En las últimas décadas, los gobiernos han logrado convencer a muchos de que la inflación es un fenómeno misterioso, casi natural, como un temblor o una tormenta. Sin embargo, pocos reconocen lo evidente: en países como México, es el mismo gobierno quien infla los precios al aumentar, directa o indirectamente, los costos de vivir, producir y transportar.
Un claro ejemplo son los peajes de las carreteras. Tan solo en 2025, Caminos y Puentes Federales (CAPUFE) ajustó las tarifas dos veces: en enero un 6.7% y en septiembre hasta un 18%. En total, algunos tramos carreteros acumulan un alza de más del 25% en lo que va del año. La excusa oficial es “actualizar las tarifas conforme a la inflación”. Pero es precisamente ese encarecimiento, originado por decisiones del mismo gobierno, el que provoca la inflación que dicen combatir.
Más del 80% de los alimentos que consumimos en México se transportan por carretera. Por lo tanto, cada alza en el peaje se traslada directamente al precio del jitomate, la leche, el pan. Lo mismo ocurre con los combustibles. En periodos anteriores, como entre agosto de 2017 y 2018, la gasolina magna subió un 21.5% y la premium un 17.4%, mientras el índice de precios al productor creció apenas 8%. En lugar de contener estos incrementos, el gobierno ha convertido a las gasolinas en una fuente de ingresos vía impuestos, castigando a quienes más necesitan movilidad para producir.

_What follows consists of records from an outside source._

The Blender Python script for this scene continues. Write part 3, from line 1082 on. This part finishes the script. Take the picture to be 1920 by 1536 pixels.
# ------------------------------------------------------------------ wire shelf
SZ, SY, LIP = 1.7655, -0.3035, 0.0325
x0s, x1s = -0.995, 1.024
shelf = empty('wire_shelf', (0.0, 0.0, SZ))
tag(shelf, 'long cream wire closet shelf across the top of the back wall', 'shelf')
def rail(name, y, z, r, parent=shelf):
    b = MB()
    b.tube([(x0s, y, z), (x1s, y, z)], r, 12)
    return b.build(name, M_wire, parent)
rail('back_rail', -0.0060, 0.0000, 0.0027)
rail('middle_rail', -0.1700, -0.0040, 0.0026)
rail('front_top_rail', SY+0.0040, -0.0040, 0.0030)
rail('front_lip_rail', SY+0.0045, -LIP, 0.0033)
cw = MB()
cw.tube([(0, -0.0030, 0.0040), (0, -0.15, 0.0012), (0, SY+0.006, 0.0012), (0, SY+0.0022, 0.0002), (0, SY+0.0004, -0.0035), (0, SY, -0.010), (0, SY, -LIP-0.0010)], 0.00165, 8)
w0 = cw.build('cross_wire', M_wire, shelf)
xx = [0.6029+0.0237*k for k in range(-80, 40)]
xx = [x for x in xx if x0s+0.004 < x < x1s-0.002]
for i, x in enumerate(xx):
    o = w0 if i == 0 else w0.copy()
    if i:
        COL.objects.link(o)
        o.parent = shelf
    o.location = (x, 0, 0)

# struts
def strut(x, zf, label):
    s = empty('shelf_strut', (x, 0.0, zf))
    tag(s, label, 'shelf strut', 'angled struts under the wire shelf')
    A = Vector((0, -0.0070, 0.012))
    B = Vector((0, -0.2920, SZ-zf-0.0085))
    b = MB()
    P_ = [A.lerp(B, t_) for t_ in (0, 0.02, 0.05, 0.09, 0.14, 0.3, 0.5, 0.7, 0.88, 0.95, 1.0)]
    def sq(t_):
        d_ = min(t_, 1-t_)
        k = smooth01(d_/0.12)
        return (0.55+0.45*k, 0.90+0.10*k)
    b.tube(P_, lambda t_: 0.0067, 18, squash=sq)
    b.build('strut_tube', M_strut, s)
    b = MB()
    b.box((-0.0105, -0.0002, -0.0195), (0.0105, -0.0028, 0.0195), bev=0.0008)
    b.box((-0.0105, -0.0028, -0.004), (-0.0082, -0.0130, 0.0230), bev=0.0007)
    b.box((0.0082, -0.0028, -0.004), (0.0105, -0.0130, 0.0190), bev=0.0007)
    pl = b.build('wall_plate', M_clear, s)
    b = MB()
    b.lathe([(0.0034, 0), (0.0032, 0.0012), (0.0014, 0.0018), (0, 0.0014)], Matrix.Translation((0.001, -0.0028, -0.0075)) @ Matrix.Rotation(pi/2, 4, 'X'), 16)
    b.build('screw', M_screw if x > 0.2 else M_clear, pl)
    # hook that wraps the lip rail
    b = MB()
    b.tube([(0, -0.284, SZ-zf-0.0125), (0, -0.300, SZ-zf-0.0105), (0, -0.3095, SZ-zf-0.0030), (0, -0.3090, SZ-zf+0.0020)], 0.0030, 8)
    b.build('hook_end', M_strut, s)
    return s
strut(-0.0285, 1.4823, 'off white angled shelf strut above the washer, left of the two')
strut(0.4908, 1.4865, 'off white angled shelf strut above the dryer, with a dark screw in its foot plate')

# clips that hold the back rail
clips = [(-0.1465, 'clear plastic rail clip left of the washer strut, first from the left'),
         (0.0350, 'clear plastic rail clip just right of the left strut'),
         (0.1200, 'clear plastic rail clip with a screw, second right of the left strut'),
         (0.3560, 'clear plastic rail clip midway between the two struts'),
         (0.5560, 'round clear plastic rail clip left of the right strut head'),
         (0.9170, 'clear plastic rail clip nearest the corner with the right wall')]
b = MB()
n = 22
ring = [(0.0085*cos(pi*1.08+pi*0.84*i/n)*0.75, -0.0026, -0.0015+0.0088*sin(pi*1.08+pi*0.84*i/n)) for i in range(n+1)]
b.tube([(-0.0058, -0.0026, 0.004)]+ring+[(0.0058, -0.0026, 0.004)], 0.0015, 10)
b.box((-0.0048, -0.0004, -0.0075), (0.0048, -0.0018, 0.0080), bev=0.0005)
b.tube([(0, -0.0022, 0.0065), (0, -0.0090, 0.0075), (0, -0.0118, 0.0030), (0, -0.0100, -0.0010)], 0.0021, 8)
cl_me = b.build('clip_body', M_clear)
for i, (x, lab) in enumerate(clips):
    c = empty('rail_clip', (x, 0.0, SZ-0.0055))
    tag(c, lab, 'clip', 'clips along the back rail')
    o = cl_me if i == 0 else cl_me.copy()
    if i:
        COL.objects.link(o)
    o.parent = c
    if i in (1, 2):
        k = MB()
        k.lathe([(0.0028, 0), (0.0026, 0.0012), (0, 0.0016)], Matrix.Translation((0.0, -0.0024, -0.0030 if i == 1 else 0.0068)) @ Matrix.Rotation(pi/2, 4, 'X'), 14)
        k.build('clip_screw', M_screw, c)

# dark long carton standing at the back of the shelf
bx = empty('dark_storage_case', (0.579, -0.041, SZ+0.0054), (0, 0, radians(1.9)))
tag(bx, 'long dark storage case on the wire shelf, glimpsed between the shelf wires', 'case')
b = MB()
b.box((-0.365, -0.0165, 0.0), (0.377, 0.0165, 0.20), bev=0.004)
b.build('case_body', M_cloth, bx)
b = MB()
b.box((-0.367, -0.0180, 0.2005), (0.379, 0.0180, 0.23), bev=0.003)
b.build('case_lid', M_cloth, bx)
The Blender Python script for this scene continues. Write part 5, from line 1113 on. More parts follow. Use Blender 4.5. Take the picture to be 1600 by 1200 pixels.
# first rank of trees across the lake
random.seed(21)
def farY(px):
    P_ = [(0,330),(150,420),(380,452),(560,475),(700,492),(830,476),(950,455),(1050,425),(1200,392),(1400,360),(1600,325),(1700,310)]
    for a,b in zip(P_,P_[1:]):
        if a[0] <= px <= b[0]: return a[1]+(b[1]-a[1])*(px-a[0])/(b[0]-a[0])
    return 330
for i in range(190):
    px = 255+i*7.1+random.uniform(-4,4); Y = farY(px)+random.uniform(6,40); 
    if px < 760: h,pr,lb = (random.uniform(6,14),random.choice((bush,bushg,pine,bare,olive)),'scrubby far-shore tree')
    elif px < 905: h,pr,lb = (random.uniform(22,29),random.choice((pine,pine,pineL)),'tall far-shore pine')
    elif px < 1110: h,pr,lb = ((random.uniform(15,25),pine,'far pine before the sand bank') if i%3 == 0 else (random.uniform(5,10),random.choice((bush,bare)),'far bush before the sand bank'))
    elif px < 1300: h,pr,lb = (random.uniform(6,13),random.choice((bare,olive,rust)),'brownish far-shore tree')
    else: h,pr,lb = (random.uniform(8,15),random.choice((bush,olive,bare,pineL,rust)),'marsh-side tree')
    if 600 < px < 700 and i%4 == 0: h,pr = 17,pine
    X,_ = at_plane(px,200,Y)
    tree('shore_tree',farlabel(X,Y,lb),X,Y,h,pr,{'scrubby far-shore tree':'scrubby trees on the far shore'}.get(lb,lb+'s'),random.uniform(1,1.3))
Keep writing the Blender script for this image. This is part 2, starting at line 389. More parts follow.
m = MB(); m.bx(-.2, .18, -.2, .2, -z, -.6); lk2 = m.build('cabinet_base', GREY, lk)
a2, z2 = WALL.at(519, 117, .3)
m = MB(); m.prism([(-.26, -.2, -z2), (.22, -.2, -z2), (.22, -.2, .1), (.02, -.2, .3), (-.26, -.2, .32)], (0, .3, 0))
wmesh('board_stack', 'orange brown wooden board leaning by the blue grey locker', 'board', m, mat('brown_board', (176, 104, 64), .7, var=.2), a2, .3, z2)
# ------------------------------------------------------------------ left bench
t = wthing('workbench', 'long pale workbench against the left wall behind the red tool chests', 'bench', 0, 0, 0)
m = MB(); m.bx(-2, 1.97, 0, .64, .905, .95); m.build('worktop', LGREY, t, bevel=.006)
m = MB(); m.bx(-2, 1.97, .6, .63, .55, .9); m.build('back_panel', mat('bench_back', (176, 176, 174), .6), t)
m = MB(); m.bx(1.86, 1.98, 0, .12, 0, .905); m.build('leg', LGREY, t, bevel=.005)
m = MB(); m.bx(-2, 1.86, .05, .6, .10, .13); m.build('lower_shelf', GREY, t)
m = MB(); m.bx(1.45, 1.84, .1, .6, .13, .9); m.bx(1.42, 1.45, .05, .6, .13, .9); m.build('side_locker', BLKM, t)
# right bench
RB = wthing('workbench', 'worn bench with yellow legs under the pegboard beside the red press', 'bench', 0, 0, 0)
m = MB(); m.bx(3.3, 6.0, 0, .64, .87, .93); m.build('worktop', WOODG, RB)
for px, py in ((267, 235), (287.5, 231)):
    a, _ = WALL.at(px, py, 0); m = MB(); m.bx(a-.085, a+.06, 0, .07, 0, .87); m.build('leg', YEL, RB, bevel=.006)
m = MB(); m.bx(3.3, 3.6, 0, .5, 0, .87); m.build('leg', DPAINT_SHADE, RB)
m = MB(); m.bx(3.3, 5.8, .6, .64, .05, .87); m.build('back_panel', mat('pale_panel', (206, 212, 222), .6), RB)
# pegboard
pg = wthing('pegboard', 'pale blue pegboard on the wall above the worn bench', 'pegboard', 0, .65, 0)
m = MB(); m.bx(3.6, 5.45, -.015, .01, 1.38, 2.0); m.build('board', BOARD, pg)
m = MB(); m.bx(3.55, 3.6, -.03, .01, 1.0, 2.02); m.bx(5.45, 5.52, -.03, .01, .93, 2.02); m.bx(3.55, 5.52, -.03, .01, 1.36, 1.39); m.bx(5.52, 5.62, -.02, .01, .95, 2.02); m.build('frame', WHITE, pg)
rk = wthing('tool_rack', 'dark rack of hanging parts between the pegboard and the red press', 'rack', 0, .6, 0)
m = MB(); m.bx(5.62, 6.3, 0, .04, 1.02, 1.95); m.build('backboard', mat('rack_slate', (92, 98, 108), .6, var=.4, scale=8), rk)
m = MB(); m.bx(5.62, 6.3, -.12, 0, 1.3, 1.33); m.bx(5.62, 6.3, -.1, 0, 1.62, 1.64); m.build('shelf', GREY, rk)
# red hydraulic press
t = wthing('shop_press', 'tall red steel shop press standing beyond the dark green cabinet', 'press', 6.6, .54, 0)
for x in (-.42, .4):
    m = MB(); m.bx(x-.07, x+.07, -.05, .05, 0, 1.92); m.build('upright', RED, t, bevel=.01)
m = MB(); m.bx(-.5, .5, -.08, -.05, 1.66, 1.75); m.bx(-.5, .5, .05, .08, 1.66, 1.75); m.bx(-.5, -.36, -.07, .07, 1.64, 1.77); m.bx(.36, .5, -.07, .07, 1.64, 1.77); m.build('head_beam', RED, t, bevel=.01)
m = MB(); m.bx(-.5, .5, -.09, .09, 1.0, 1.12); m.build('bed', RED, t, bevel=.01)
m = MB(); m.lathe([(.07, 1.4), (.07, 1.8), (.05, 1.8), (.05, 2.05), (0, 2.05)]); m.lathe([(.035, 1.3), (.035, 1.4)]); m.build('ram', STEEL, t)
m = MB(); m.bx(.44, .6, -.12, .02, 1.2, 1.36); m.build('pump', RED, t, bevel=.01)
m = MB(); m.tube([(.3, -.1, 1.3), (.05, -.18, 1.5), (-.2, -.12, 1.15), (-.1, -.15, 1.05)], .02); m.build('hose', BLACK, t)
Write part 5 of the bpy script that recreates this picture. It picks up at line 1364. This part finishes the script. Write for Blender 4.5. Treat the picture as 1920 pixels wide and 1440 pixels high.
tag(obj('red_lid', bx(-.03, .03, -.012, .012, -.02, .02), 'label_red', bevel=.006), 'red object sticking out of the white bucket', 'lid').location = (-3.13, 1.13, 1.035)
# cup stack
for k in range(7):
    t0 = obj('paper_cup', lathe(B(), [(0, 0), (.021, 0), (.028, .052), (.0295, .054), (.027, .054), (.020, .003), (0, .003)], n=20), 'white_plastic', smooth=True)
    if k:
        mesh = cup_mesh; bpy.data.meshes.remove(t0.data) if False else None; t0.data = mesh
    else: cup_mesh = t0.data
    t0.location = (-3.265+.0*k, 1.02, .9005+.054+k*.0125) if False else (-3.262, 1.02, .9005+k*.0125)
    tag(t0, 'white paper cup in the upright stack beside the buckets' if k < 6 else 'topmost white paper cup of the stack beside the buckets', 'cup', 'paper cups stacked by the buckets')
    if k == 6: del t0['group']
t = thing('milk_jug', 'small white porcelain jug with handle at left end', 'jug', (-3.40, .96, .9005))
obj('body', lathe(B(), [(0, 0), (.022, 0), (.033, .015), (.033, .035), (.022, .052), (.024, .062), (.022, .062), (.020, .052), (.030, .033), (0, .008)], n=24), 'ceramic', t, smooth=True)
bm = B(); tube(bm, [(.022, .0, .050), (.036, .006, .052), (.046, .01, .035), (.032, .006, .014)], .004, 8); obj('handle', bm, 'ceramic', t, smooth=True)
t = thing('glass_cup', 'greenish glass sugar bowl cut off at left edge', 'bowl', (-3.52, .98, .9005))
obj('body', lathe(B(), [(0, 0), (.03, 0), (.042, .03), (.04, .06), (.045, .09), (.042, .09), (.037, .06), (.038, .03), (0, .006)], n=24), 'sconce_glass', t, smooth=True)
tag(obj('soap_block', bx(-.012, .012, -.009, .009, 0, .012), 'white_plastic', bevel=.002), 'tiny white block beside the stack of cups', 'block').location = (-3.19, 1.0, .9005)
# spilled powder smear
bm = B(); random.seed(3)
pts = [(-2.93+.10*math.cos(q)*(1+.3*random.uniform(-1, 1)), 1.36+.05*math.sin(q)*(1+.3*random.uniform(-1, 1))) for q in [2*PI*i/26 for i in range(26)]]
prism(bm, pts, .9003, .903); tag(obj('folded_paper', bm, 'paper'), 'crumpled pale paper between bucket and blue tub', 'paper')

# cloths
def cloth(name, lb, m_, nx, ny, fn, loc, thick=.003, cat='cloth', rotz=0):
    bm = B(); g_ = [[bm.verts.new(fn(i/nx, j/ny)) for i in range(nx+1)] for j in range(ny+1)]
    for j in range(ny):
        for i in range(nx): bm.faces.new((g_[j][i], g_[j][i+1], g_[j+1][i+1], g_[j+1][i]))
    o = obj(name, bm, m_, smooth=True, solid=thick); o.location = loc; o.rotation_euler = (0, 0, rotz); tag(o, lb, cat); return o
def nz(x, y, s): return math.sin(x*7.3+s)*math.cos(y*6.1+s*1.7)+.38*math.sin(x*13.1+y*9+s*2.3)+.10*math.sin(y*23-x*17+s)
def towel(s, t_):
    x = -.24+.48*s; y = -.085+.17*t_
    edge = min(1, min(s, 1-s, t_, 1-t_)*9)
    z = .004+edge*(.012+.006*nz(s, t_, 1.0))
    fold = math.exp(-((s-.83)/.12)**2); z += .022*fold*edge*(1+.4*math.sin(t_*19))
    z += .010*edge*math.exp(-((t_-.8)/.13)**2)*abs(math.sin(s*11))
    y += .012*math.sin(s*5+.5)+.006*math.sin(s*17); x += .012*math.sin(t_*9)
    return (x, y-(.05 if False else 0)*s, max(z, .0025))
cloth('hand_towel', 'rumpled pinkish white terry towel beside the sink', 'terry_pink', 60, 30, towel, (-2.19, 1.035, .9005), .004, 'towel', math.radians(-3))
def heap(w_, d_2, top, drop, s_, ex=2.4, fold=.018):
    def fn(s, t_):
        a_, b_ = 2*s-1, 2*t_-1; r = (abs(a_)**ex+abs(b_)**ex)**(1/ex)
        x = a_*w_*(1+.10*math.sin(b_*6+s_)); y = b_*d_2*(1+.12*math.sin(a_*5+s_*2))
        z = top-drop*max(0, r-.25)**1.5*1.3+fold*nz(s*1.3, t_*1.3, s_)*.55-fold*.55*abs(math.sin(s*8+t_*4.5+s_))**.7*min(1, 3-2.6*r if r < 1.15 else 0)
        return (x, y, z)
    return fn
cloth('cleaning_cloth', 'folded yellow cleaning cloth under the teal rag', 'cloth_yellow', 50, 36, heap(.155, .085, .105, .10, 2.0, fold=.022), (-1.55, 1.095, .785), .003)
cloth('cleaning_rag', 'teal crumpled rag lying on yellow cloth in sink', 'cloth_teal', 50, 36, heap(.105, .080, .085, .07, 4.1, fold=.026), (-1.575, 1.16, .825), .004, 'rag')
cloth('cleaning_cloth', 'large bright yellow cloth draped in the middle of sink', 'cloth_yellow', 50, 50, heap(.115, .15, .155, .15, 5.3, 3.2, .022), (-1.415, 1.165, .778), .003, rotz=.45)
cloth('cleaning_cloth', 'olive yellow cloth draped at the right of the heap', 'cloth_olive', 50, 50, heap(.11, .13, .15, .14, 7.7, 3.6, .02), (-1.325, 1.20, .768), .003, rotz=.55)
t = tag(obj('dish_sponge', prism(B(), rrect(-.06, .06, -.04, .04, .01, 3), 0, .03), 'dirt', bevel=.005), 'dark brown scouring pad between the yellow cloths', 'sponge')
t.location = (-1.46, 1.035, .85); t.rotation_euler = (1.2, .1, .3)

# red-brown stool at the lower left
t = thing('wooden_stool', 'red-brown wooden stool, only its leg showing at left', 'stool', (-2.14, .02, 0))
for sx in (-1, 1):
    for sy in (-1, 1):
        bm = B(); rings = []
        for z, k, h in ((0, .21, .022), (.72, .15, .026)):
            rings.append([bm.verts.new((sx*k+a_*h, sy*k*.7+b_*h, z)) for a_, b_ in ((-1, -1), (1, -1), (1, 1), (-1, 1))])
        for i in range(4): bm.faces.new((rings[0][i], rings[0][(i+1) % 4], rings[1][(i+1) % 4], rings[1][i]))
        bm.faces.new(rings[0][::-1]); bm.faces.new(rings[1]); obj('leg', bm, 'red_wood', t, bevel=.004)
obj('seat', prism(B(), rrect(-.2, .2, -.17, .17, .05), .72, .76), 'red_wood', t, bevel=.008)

La electricidad no se queda atrás. En 2025, muchas empresas en México están pagando hasta 78% más por kilowatt-hora que sus pares en Estados Unidos, según datos de la OCDE. En sectores como el textil, la energía ya representa hasta el 40% de sus costos totales. Mientras tanto, la Comisión Federal de Electricidad (CFE), empresa estatal, sigue reportando pérdidas que se tapan con dinero público, es decir, con tus impuestos.
¿La razón detrás de estos aumentos? Sencilla: el gobierno necesita cubrir un gasto público excesivo, en gran parte derivado de subsidios improductivos, nóminas infladas y el rescate continuo de empresas estatales como PEMEX y CFE. En lugar de recortar el gasto, optan por subir precios e impuestos, provocando una inflación que afecta a todos, pero sobre todo a los más pobres.
Este fenómeno no es nuevo. En la Alemania de 1923, tras financiar el gasto del Estado con impresión de billetes, una barra de pan pasó de costar 250 marcos en enero a 200 mil millones de marcos en noviembre. Los alemanes usaban el dinero como papel tapiz o combustible porque valía menos que la leña. En Venezuela, hace solo unos años, el bolívar se volvió tan inútil que la gente medía el precio del huevo no por unidad, sino por fajos de billetes. Las escenas de carretillas llenas de dinero para comprar una bolsa de arroz no son distantes: son la consecuencia lógica de gobiernos que gastan sin freno y luego culpan al mercado por la inflación.
En el caso de México. Algunos justifican la inflación culpando a los empresarios que “suben precios”, sin reconocer que sus costos, impuestos y servicios aumentan por decisiones del gobierno. Otros, aconsejados por economistas de inspiración keynesiana, proponen aumentar el gasto público para “reactivar” la economía. Lo que logran, en realidad, es una recuperación ficticia, una burbuja inflacionaria que revienta tarde o temprano.
La verdadera salida no está en gastar más, sino en gastar mejor. El crecimiento económico duradero se logra con reglas claras, respeto al Estado de Derecho, certidumbre jurídica y menos intervención estatal. Estados Unidos crece con regularidad porque los cambios de gobierno no significan el rediseño de toda la economía. En cambio, en América Latina, cada nuevo presidente quiere “reinventar el país”, modificando leyes, expropiando, o desincentivando la inversión privada.
Lo que México necesita es dejar de asfixiar al sector productivo. Si no se reducen los costos artificiales impuestos por el gobierno, los empresarios seguirán subiendo precios para sobrevivir, y los consumidores seguirán pagando las consecuencias. La solución está al alcance: recortar el gasto público, eliminar subsidios inútiles, abrir a la competencia sectores cerrados, y dejar de usar al gobierno como excusa para inflar precios.
Mientras eso no suceda, el verdadero generador de la inflación no es el productor, ni el tendero, ni el agricultor. Está en el escritorio del burócrata que decide cuánto más nos va a costar vivir mañana.